TASK GOAL -
Locate each line containing the string "scene" and copy it out.

COLLECTED DATA -
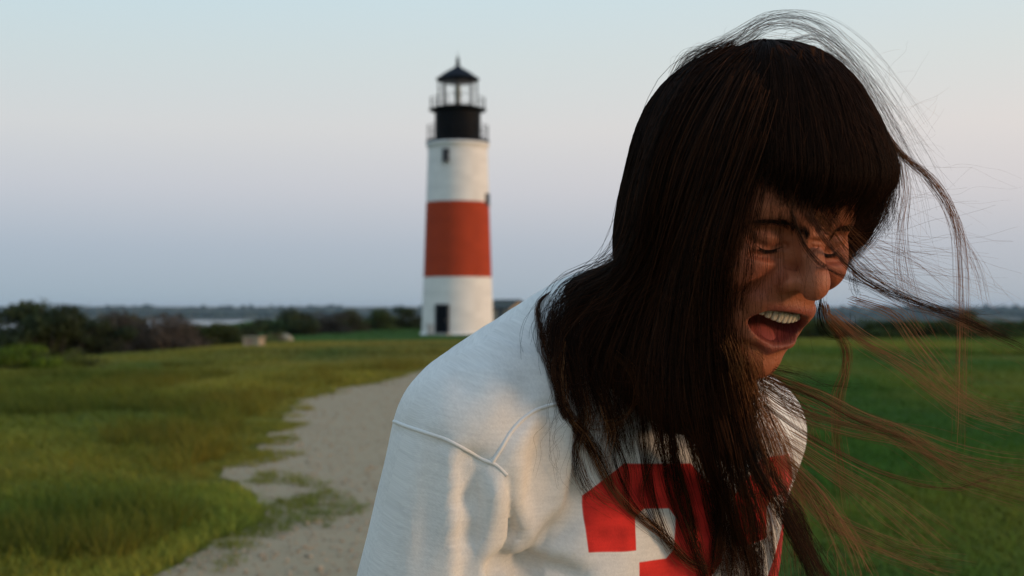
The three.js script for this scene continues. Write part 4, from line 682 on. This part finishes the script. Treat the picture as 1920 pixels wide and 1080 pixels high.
  for (let i = 0; i < 40; i++) { const x = 1065 + 215 * r(), y = 640 + 50 * r(), w = 10 * gauss(r), h = 90 + 170 * r(); lock(L, [[x, y, .006], [x + w * .4 + 6, y + h * .3, .006], [x + w + 14, y + h * .62, .005], [x + w * 1.6 + 26, y + h, .005]], 5 + Math.floor(8 * r()), .0025, .0028, dark, brown, .3, .18, { seg: 16, wob: .005, ragged: .5 }); }
  // separate, glossy locks with cloth between them
  const ropes = [[[1256, 680], [1258, 770], [1262, 850], [1272, 930], [1296, 1010], [1322, 1110]], [[1282, 690], [1300, 780], [1322, 860], [1340, 940], [1352, 1020], [1356, 1110]], [[1312, 700], [1330, 790], [1352, 870], [1366, 950], [1372, 1030], [1366, 1110]], [[1340, 690], [1356, 790], [1384, 880], [1408, 960], [1424, 1040], [1430, 1110]],
    [[1362, 690], [1384, 790], [1420, 880], [1466, 960], [1500, 1030], [1530, 1110]], [[1372, 700], [1400, 800], [1446, 890], [1490, 960], [1520, 1040], [1560, 1110]], [[1330, 800], [1344, 880], [1350, 960], [1336, 1040], [1330, 1110]], [[1300, 800], [1336, 900], [1378, 980], [1404, 1060], [1412, 1110]],
    [[1206, 680], [1204, 760], [1214, 840], [1226, 930], [1250, 1000], [1280, 1048], [1320, 1062]], [[1044, 640], [1040, 700], [1062, 770], [1098, 810], [1124, 860], [1150, 920]], [[1072, 640], [1074, 720], [1092, 780], [1080, 840], [1082, 890], [1104, 930]], [[1128, 660], [1134, 740], [1146, 810], [1160, 880], [1196, 950], [1236, 990], [1262, 1020]], [[1230, 690], [1226, 770], [1240, 850], [1256, 900]], [[1096, 650], [1112, 730], [1150, 790], [1160, 850]]];
  ropes.forEach((g, i) => { for (let k = 0; k < 2; k++) lock(L, g.map((q) => [q[0] + (k ? 12 * gauss(r) : 0), q[1], .007]), i < 8 ? 34 : 18, .0022, .0011 + .0006 * r(), dark, brown, k ? .45 : .08, .19, { seg: 26, wob: .0022, ragged: .3 }); });
  // thinner hair right of the main lock, sunlit brown painted into its colour
  for (let i = 0; i < 13; i++) { const x = 1372 + 40 * r(), e = 1440 + 90 * r(), y1 = 840 + 230 * r(), g = [[x, 640 + 60 * r()], [lerp(x, e, .3) + 6 * gauss(r), 760], [lerp(x, e, .72) + 8 * gauss(r), lerp(760, y1, .55)], [e, y1]]; lock(L, g.map((q) => [q[0], q[1], .007]), 11, .004, .0055, brown, light, .5, .16, { seg: 22, wob: .004, ragged: .4 }); }
  // stray tangle on the pale cloth
  for (let i = 0; i < 46; i++) { const x = 1050 + 200 * r(), y = 650 + 60 * r(), g = [[x, y]]; for (let k = 0; k < 6; k++) { const q = g[g.length - 1]; g.push([q[0] + 34 * gauss(r) * .6, q[1] + 30 + 14 * gauss(r)]); } lock(L, g.map((q) => [q[0], q[1], .006]), 2, .001, .003, dark, brown, .8, .13, { seg: 20 }); }
  // across the face and out on the wind
  const D = 1.035, W = new Strands(), air = (g, d0, d1, on = 0) => g.map(([x, y], i) => (i < on ? [x, y, i ? .016 : .006] : [x, y, 0, lerp(d0, d1, i / (g.length - 1))]));
  const fly = (g, n, s0, s1, mix, rad = .2, o = {}) => lock(W, air(g, o.d0 ?? 1.05, o.d1 ?? 1.06, o.on), n, s0, s1, o.dk ? dark : brown, o.dk ? brown : light, mix, rad, { free: !o.on, seg: 26, ragged: .35, wob: .004, ...o });
  fly([[1484, 396], [1506, 456], [1532, 490], [1566, 512], [1630, 538], [1700, 570], [1790, 592], [1860, 628], [1940, 664]], 22, .0010, .003, .2, .14, { dk: 1, d0: 1.03, d1: 1.06, on: 4 });
  fly([[1515, 396], [1546, 446], [1590, 494], [1640, 532], [1720, 566], [1800, 596], [1900, 640], [1950, 664]], 30, .0030, .0045, .5, .14, { d0: 1.03, on: 3, dk: 1 });
  fly([[1530, 400], [1566, 450], [1600, 500], [1650, 536], [1720, 566], [1800, 600], [1900, 644]], 30, .0022, .005, .5, .13, { d0: 1.03, on: 3 });
  fly([[1545, 400], [1585, 456], [1640, 510], [1700, 552], [1780, 580], [1840, 584], [1866, 576]], 10, .002, .003, .3, .13, { dk: 1, d0: 1.04, on: 2 });
  fly([[1560, 400], [1590, 440], [1640, 490], [1700, 540], [1780, 590], [1870, 650]], 22, .004, .009, .5, .09, { d0: 1.05, on: 2 });
  fly([[1640, 220], [1690, 290], [1735, 325], [1770, 370], [1792, 420], [1800, 490], [1802, 600], [1800, 720], [1797, 840]], 34, .0012, .0026, .7, .17, { d0: 1.12, d1: 1.1, ragged: .5 });
  fly([[1660, 250], [1700, 300], [1745, 340], [1780, 390], [1800, 440], [1830, 500], [1846, 570]], 22, .0015, .004, .7, .15, { d0: 1.12, d1: 1.1 });
  fly([[1690, 290], [1698, 360], [1690, 430], [1694, 500], [1710, 570], [1740, 640]], 18, .002, .005, .6, .15, { d0: 1.12, d1: 1.1 });
  fly([[1545, 570], [1552, 600], [1574, 628], [1588, 660], [1584, 700], [1570, 740], [1566, 800], [1574, 870], [1586, 960]], 34, .0022, .0016, .55, .19, { d0: 1.1, d1: 1.1, ragged: .55 });
  fly([[1540, 560], [1536, 590], [1546, 620], [1566, 634], [1584, 626], [1592, 606], [1588, 590]], 14, .0015, .0015, .1, .17, { dk: 1, d0: 1.1, d1: 1.1 });
  fly([[1585, 480], [1598, 510], [1604, 540], [1606, 556]], 12, .0012, .0007, .1, .18, { dk: 1, d0: 1.07, d1: 1.07 });
  fly([[1400, 690], [1460, 716], [1530, 742], [1600, 780], [1680, 810], [1740, 850], [1800, 892], [1870, 912], [1950, 936]], 60, .004, .009, .65, .17, { d0: 1.09, d1: 1.04 });
  fly([[1430, 760], [1500, 810], [1570, 850], [1640, 884], [1720, 908], [1790, 914], [1840, 900], [1890, 888], [1950, 894]], 16, .0026, .0022, .5, .16, { d0: 1.09, d1: 1.05 });
  fly([[1420, 720], [1500, 770], [1600, 800], [1700, 820], [1780, 850], [1860, 872], [1950, 884]], 40, .005, .011, .8, .21, { d0: 1.09, d1: 1.04 });
  fly([[1560, 590], [1620, 640], [1690, 680], [1760, 730], [1830, 770], [1930, 790]], 34, .004, .011, .95, .20, { d0: 1.09, d1: 1.04 });
  fly([[1600, 560], [1680, 590], [1720, 640], [1760, 690], [1800, 740], [1870, 776], [1940, 800]], 22, .004, .008, .9, .20, { d0: 1.07, d1: 1.04 });
  fly([[1470, 860], [1530, 920], [1570, 980], [1600, 1040], [1620, 1100]], 46, .004, .011, .75, .22, { d0: 1.08, d1: 1.04 });
  fly([[1480, 900], [1560, 980], [1640, 1020], [1720, 1050], [1800, 1066]], 34, .005, .012, .85, .21, { d0: 1.08, d1: 1.04 });
  fly([[1470, 820], [1560, 880], [1640, 930], [1700, 980], [1760, 1030]], 30, .005, .012, .9, .21, { d0: 1.08, d1: 1.04 });
  fly([[1480, 960], [1510, 1010], [1540, 1060], [1560, 1110]], 40, .004, .006, .5, .2, { dk: 1, d0: 1.07, d1: 1.05 });
  fly([[1410, 660], [1450, 690], [1500, 700], [1540, 716], [1600, 724]], 16, .003, .005, .4, .15, { dk: 1, d0: 1.06, d1: 1.08 });
  fly([[1420, 700], [1470, 740], [1510, 790], [1530, 850]], 40, .006, .008, .5, .16, { d0: 1.08, d1: 1.1 });
  fly([[1300, 640], [1340, 700], [1380, 690], [1430, 700], [1500, 730], [1540, 760]], 14, .004, .006, .3, .15, { dk: 1, d0: 1.05, d1: 1.08 });
  // ragged ends of the fringe
  for (let i = 0; i < 60; i++) { const x = 1610 + 70 * r(), y = 350 + 40 * r(), g = [[x + 6, y - 50], [x + 4, y - 10], [x - 4 + 10 * gauss(r) * .4, y + 26], [x - 14 + 14 * gauss(r), y + 52 + 14 * r()]]; fly(g, 4, .0012, .0016, .3, .13, { d0: 1.03, d1: 1.04, dk: 1 }); }
  for (let i = 0; i < 44; i++) { const x = 1450 + 180 * r(), y = 392, g = [[x - 4, y - 60], [x, y - 20], [x + 4, y + 8], [x + 12 * gauss(r) + 5, y + 22 + 18 * r()]]; lock(W, g.map((q) => [q[0], q[1], .005]), 4, .0010, .0018, dark, brown, .2, .13, { seg: 12, wob: .003 }); }
  // thin veil over cheek and eyes
  for (let i = 0; i < 34; i++) { const x = 1392 + 190 * r() * r(), y = 385 + 25 * r(), w = gauss(r), g = [[x, y, .006], [x + 6 * w - 2, y + 55, .010], [x + 12 * w - 4, y + 120, .012], [x + 20 * w - 6, y + 190, .012], [x + 26 * w - 4, y + 260, .010]]; lock(W, g, 2, .001, .003, dark, brown, .4, .11, { seg: 18, wob: .005, ragged: .7 }); }
  // messy upper layer of the crown
  for (let i = 0; i < 120; i++) { const x0 = 1400 + 170 * r(), y0 = 84 + 60 * r(), a = Math.atan2(1, (x0 - 1430) / 120) + .35 * gauss(r), g = [[x0, y0]]; for (let k = 0; k < 6; k++) { const q = g[g.length - 1], b = a + .14 * k * (x0 > 1430 ? 1 : -1) * .6, nx = q[0] + 40 * Math.cos(b), ny = q[1] + 40 * Math.abs(Math.sin(b)); if (!trace(coreW, nx + (nx > 1430 ? 14 : -14), ny, 1.42)) break; g.push([nx, ny]); } if (g.length < 4) continue; lock(S, g.map((q) => [q[0], q[1], .004]), 6, .001, .004, dark, brown, x0 > 1470 ? .45 : .1, .16, { seg: 16, wob: .006 }); }
  // fine fan beside the face
  for (let i = 0; i < 60; i++) { const y0 = 420 + 110 * r(), g = [[1590 + 40 * r(), y0]]; let dx = 26 + 22 * r(), dy = 6 + 8 * gauss(r); for (let k = 0; k < 7; k++) { const q = g[g.length - 1]; dy += 5 * gauss(r) + 1.4; g.push([q[0] + dx, q[1] + dy]); } fly(g, 1, 0, .002, .75, .085 + .05 * r(), { d0: 1.09, d1: 1.06, ragged: .5 }); }
  // over the crown: thin loops standing off in the wind
  const arcs = [[[1262, 160], [1290, 110], [1350, 84], [1410, 50], [1450, 32], [1510, 34], [1560, 60], [1610, 110], [1650, 180], [1690, 260], [1720, 330]], [[1300, 110], [1340, 86], [1390, 76], [1420, 44], [1480, 30], [1530, 46], [1570, 90], [1620, 140], [1660, 210], [1700, 300]], [[1270, 140], [1296, 100], [1330, 92], [1372, 74], [1420, 66], [1470, 74]], [[1400, 78], [1440, 52], [1500, 50], [1560, 80], [1600, 130], [1650, 200], [1690, 290], [1730, 360]], [[1480, 80], [1530, 70], [1580, 100], [1640, 170], [1680, 240], [1720, 310]], [[1540, 96], [1590, 130], [1640, 200], [1684, 270], [1712, 340], [1730, 420]]];
  for (const g of arcs) { fly(g, 20, .003, .005, .3, .12, { d0: 1.13, d1: 1.1, drift: .012, dk: 1 }); fly(g, 7, .005, .006, .6, .09, { d0: 1.15, d1: 1.1, drift: .02 }); }
  for (let i = 0; i < 24; i++) { const x = 1300 + 290 * r(), y = 104 - 26 * Math.sin((x - 1300) / 290 * 3.14) + (x > 1500 ? (x - 1500) * .4 : 0), g = [[x, y + 16]]; let a = -1.6 + .9 * gauss(r), c = (r() < .5 ? -1 : 1) * (.25 + .5 * r()); for (let k = 0; k < 6; k++) { const q = g[g.length - 1]; g.push([q[0] + 11 * Math.cos(a), q[1] + 11 * Math.sin(a)]); a += c; } fly(g, 2, .0008, .002, .2, .10, { d0: 1.13, d1: 1.13, dk: 1, ragged: .2 }); }
  for (let i = 0; i < 30; i++) { const g = [[1600 + 80 * r(), 170 + 130 * r()]]; let a = -.5 + .6 * gauss(r), c = .22 * gauss(r); for (let k = 0; k < 8; k++) { const q = g[g.length - 1]; g.push([q[0] + 17 * Math.cos(a), q[1] + 17 * Math.sin(a)]); a += c; } fly(g, 1, 0, .001, .5, .075, { d0: 1.12, d1: 1.1, ragged: .4 }); }
  for (let i = 0; i < 16; i++) { const g = [[1670 + 40 * r(), 290 + 190 * r()]]; let a = .4 + .5 * gauss(r); for (let k = 0; k < 9; k++) { const q = g[g.length - 1]; g.push([q[0] + 24 * Math.cos(a), q[1] + 24 * Math.sin(a)]); a += .12 * gauss(r) + .03; } fly(g, 1, 0, .002, .85, .07, { d0: 1.11, d1: 1.08, ragged: .4 }); }
  // loose hairs at the nape and the left outline
  for (let i = 0; i < 26; i++) { const y = 200 + 330 * r(), x = y < 400 ? lerp(1232, 1182, (y - 200) / 200) : lerp(1182, 1110, (y - 400) / 130), g = [[x + 14, y - 30], [x + 2, y], [x - 6 - 6 * r(), y + 26], [x - 4 - 12 * r(), y + 60]]; fly(g, 1, 0, .001, .2, .09, { d0: 1.18, d1: 1.19, dk: 1 }); }
  const soft = new THREE.MeshPhysicalMaterial({ vertexColors: true, roughness: .6, specularIntensity: .08, transmission: .4, thickness: 0 });
  for (const [st, m, nm] of [[S, hairMat, 'strands'], [L, hairMat, 'hanging_strands'], [W, soft, 'blown_strands']]) { const q = part(nm, toRoot(st.geometry()), m, hair); q.userData.kind = 'stuff'; }
}
renderer.render(scene, camera);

TASK SOLUTION -
The three.js script for this scene continues. Write part 4, from line 682 on. This part finishes the script. Treat the picture as 1920 pixels wide and 1080 pixels high.
renderer.render(scene, camera);